Several early Christian authors figured Christian virgins as a "garden
enclosed" (an expression derived from Song of Songs 4:12). In this
paper, I analyze a related image we find in Gregory of Nyssa's On
Virginity. In chapter 13 of this text, Gregory imagines the Christian
virgin as a boundary stone policing the entrance to (the garden of) Paradise. I
suggest that Gregory's argument here purposively calls to mind another figure
who policed garden entrances: Priapus. Statues of Priapus--depicting him with an
oversized and permanently erect penis, and accompanied with inscriptions that
threatened sexual violence to anyone who dared trespass--were commonplace in
aristocratic Greco-Roman gardens. I suspect that Gregory is deliberately setting
up Christian virgins in contrast to the hyper-sexualized Priapus in order to
subvert conventional Greco-Roman sensibilities about elite status and the good
life.

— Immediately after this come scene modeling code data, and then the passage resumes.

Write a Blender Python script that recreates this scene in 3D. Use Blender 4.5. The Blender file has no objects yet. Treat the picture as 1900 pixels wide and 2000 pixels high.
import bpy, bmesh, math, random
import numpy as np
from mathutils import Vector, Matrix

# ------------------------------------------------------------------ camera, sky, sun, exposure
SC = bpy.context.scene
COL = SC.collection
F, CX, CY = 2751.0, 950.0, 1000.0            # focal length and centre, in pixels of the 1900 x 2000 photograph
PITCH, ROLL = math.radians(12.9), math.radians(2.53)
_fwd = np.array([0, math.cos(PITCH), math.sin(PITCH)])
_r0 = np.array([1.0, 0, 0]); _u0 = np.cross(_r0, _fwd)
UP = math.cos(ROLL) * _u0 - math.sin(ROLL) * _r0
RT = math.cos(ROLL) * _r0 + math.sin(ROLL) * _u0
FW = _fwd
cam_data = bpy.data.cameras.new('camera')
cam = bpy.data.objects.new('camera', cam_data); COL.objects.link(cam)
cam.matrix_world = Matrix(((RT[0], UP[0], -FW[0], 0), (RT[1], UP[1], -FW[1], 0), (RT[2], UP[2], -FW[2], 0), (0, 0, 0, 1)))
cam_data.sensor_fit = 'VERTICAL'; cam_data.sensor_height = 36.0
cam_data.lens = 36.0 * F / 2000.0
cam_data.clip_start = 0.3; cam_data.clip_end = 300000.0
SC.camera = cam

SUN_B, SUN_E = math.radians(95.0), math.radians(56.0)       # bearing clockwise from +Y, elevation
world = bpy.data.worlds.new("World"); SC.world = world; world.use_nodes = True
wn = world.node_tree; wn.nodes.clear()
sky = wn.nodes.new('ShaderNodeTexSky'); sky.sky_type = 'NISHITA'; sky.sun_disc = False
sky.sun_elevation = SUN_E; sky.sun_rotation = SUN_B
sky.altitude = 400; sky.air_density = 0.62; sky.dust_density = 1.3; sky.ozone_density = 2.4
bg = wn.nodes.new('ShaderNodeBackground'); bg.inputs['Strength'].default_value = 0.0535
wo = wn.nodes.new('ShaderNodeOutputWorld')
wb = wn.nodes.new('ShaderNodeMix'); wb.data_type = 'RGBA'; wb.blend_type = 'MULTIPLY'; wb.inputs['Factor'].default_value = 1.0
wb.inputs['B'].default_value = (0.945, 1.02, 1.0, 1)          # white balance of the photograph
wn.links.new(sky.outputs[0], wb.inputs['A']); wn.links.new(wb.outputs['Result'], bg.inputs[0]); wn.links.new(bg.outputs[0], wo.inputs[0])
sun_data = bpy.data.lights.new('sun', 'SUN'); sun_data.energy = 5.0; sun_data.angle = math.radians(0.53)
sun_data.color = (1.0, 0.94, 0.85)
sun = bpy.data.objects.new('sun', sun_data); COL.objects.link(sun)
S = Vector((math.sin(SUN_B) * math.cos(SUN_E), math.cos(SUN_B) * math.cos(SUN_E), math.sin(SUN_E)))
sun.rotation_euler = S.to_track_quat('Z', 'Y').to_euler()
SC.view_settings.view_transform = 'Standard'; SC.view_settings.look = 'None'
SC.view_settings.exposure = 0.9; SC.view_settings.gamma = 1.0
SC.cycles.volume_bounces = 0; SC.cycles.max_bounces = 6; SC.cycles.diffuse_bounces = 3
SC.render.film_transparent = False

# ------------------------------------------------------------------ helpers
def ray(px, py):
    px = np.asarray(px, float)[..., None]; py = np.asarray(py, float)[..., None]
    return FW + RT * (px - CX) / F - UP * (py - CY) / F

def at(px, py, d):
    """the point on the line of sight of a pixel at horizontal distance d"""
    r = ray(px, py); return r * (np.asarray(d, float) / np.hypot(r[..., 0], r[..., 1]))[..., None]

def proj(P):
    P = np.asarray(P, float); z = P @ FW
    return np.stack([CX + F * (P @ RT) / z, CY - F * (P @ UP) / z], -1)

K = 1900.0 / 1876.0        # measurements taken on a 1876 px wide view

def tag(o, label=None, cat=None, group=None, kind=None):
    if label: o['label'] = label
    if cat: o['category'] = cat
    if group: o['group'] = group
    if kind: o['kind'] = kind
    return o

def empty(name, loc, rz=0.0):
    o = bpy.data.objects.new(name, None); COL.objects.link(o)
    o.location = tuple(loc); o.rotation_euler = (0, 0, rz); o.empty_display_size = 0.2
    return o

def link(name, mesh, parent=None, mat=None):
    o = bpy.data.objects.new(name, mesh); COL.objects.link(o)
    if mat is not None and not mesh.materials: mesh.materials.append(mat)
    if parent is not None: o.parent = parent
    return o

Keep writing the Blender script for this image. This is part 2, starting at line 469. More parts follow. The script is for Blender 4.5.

Specifically, Gregory opposes the luxury of an aristocratic life
symbolized by their gardens and in its place he situates the Christian virgin
whose life of devotion to God-a life characterized by a renunciation of sex and
of the trappings of the world-will grant her entrance into Paradise. In this
paper, I contend that we understand the full logic of Gregory's argument only
when we conjure the landscapes and associations of Greco-Roman gardens.